Supplied material |
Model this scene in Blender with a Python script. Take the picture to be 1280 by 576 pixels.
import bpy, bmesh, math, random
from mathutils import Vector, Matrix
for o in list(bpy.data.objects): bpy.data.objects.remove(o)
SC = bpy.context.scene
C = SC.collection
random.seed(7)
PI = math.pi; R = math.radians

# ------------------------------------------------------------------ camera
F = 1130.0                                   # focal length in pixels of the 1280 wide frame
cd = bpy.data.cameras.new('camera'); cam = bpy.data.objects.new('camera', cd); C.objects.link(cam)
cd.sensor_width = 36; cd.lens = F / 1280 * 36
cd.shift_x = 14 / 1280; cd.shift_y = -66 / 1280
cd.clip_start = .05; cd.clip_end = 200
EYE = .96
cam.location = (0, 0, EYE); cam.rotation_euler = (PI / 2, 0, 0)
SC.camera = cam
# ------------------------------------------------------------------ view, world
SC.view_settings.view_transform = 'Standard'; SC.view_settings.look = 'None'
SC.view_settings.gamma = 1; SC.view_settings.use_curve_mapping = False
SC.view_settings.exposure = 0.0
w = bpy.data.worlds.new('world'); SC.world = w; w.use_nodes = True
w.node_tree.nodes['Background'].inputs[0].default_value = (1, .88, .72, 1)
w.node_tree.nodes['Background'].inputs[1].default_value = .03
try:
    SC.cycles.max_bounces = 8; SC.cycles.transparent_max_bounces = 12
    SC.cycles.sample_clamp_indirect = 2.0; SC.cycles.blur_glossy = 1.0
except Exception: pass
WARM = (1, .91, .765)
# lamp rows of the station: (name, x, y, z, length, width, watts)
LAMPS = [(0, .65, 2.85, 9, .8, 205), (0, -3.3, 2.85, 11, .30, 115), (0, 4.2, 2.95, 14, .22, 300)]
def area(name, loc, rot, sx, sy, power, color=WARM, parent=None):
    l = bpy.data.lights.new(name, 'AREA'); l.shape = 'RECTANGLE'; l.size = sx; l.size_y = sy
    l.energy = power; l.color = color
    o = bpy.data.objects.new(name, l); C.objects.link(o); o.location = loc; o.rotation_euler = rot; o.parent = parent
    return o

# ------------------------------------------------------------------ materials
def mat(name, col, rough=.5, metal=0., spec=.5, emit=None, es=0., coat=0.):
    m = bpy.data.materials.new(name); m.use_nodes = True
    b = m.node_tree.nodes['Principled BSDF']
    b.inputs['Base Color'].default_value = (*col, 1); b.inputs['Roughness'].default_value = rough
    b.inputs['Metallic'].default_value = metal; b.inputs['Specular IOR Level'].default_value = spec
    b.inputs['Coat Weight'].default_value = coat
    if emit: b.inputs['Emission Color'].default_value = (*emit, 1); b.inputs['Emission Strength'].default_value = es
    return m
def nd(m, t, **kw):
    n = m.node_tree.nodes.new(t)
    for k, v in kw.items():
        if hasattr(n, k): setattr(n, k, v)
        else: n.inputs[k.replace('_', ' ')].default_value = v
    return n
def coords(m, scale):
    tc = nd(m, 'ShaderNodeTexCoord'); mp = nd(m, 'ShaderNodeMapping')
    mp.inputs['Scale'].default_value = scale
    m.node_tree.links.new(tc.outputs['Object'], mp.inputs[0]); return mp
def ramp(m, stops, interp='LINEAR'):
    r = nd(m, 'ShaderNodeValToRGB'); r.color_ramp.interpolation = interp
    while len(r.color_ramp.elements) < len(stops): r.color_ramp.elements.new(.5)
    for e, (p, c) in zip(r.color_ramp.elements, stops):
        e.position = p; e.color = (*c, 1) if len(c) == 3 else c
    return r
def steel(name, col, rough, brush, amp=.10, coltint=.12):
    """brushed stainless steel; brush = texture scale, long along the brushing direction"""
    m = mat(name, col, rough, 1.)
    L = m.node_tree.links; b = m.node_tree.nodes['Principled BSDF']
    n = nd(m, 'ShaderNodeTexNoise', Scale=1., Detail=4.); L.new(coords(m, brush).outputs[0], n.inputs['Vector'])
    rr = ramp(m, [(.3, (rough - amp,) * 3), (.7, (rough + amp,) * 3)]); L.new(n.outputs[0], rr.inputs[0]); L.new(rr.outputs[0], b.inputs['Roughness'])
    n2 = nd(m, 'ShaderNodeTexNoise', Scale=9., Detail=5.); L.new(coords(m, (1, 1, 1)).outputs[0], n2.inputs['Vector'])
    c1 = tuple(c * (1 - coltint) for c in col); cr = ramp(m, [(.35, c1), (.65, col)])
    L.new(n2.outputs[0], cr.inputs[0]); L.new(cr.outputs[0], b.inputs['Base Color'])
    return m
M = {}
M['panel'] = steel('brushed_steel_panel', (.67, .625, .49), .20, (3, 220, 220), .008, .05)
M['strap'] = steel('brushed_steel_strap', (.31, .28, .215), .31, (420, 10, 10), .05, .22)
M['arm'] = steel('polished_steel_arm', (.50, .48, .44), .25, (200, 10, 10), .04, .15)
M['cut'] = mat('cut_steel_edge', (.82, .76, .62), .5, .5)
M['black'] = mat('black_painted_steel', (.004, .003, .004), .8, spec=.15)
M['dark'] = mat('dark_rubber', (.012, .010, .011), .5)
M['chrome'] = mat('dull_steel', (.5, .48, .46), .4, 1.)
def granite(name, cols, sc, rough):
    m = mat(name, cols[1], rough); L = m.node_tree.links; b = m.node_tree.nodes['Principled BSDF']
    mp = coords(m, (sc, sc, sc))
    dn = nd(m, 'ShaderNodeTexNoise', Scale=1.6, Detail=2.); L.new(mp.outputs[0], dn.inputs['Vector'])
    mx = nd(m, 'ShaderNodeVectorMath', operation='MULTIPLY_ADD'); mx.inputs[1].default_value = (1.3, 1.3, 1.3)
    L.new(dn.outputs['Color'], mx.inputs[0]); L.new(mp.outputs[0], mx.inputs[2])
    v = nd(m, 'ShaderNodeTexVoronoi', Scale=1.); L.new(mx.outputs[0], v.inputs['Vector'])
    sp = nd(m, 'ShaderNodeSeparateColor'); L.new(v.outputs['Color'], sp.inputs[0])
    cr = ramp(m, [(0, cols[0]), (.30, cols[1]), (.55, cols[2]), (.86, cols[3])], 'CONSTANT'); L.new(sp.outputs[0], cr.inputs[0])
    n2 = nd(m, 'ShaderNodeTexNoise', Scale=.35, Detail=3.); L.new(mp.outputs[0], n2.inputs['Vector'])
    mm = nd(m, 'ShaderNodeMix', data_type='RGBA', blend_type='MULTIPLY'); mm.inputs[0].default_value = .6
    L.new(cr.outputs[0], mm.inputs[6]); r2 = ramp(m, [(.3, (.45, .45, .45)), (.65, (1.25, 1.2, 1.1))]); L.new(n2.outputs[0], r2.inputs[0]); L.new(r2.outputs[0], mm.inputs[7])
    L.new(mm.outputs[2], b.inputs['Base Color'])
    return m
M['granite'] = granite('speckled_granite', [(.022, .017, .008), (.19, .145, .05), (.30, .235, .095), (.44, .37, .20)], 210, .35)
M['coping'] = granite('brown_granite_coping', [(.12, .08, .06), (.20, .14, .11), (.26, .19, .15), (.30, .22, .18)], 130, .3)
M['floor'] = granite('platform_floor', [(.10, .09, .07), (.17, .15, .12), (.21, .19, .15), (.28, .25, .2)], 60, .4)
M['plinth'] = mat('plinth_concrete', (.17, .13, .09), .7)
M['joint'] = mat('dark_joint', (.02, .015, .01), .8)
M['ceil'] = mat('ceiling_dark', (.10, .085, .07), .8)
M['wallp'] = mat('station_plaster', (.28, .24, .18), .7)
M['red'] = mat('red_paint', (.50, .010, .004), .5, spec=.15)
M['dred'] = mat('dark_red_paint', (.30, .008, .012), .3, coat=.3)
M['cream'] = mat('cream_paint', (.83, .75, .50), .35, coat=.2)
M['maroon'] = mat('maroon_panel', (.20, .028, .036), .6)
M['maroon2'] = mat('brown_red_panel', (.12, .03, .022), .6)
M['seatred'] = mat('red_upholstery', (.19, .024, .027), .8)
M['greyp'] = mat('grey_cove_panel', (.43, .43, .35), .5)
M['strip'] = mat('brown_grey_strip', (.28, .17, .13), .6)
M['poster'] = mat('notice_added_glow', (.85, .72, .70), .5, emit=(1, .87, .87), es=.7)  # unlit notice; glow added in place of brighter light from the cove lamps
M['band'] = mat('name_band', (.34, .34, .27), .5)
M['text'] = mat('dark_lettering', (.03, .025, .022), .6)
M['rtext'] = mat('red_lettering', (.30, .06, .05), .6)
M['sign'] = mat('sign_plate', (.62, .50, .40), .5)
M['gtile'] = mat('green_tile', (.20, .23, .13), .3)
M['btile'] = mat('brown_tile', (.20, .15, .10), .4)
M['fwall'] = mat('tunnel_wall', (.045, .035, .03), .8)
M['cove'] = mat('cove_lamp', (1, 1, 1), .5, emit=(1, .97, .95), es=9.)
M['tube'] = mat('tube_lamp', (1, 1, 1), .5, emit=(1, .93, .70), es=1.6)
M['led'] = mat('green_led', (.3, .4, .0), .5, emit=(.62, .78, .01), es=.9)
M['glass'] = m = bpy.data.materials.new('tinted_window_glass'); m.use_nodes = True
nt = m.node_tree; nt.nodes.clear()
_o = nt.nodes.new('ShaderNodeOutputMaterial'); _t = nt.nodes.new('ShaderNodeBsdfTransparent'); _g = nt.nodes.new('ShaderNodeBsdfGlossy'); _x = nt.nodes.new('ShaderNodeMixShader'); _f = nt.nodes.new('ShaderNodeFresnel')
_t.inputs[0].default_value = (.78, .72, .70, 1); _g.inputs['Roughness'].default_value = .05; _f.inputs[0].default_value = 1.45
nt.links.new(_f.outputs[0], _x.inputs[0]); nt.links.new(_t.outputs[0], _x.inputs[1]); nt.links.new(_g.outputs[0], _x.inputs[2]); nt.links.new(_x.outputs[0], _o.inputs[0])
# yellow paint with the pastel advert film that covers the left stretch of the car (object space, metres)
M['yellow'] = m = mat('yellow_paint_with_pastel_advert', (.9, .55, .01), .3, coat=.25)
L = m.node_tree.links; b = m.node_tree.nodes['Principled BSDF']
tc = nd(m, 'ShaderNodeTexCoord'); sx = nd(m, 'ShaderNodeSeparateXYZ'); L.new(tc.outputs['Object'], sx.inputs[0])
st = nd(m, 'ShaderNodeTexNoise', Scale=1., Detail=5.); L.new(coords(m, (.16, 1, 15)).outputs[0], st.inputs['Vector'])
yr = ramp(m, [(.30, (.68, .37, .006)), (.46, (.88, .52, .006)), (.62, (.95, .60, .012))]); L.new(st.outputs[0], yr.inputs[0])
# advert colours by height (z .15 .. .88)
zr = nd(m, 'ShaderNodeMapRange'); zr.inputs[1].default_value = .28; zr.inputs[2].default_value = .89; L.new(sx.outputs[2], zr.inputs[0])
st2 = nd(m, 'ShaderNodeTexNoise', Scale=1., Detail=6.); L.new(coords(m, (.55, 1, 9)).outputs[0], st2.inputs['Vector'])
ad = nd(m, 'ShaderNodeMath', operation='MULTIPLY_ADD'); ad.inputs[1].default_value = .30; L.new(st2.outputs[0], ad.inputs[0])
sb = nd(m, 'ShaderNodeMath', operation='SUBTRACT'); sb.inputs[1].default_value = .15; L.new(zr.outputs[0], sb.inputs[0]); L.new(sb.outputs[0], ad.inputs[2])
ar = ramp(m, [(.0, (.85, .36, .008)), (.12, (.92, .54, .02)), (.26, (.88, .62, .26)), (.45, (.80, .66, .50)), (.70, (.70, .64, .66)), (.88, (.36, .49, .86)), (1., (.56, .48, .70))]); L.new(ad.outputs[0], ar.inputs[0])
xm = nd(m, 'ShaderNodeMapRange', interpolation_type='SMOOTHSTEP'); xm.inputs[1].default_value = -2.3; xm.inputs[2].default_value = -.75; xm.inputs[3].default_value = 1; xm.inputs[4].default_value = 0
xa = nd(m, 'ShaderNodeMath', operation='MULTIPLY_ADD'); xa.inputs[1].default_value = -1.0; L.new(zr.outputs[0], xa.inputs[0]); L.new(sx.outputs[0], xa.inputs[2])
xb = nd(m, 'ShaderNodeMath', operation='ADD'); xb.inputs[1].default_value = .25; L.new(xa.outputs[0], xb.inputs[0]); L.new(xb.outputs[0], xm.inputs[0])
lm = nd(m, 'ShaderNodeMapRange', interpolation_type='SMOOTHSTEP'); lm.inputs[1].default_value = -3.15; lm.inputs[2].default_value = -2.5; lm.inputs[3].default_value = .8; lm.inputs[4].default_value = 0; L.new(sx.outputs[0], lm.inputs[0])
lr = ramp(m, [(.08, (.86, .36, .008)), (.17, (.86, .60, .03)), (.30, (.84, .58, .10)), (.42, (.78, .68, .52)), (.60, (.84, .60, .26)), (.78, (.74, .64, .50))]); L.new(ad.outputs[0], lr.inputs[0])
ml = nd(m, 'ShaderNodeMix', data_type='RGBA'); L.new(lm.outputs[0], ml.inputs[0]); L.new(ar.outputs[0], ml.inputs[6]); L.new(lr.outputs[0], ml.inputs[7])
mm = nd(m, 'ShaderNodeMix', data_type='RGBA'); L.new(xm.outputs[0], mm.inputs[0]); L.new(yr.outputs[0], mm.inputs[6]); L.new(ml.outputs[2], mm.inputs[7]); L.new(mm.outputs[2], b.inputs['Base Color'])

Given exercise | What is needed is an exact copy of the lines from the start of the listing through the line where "PI = math.pi; R = math.radians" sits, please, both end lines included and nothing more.

Reply |
Model this scene in Blender with a Python script. Take the picture to be 1280 by 576 pixels.
import bpy, bmesh, math, random
from mathutils import Vector, Matrix
for o in list(bpy.data.objects): bpy.data.objects.remove(o)
SC = bpy.context.scene
C = SC.collection
random.seed(7)
PI = math.pi; R = math.radians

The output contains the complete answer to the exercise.